An exhibition, “Building the British Library: an architectural exhibition,” hosted by the Harvard College Library and featuring original drawings, architectural models, and photographs that chronicle the building from conception through opening, is on display in the Corridor Gallery of Pusey Library through Friday, May 26.

Following its Harvard opening, the exhibition will tour the U.S., with stops planned for Hunter College in New York City and the University of Chicago. The exhibition and tour are sponsored by the American Trust for the British Library. William Stoneman, librarian of Houghton Library, and Dennis Marnon, the administrative officer of Houghton, coordinated the exhibition at Harvard.

At a lecture in the Forum Room of Lamont Library on Wednesday, May 10, Sir Colin Wilson described the challenges he faced from changes in the location, size, proportions, and funding for the building to the scathing public criticism in the media of his knighthood at the direction of Queen Elizabeth. He delivered a fitting tribute to the vision of those who created the British Library, and the scholarly ambitions of those who now work in it.

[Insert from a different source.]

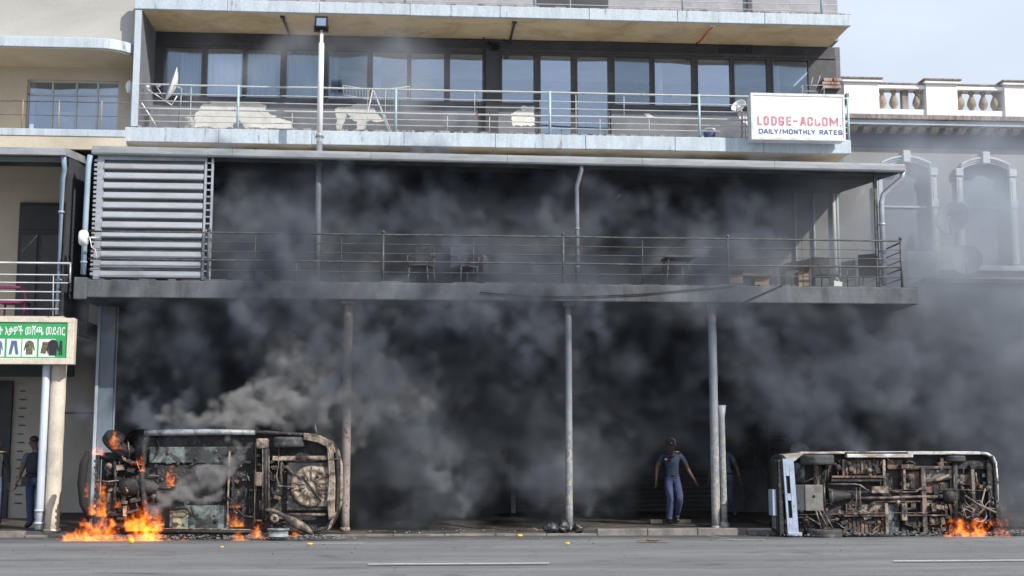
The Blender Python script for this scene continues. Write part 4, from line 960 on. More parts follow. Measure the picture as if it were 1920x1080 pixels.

The government-funded British Library is the national library of the United Kingdom and is considered one of the world’s top five research libraries, along with the Library of Congress, Bibliotheque Nationale de France, the New York Public Library, and the Harvard University libraries.

The Library’s collection has been developing for over 250 years and exceeds 150 million separate items. It includes books, journals, manuscripts, maps, stamps, music, patents, newspapers, and sound recordings in all written and spoken languages. The Library’s primary users are independent researchers, the academic community, the library and information science sector, and business and industry.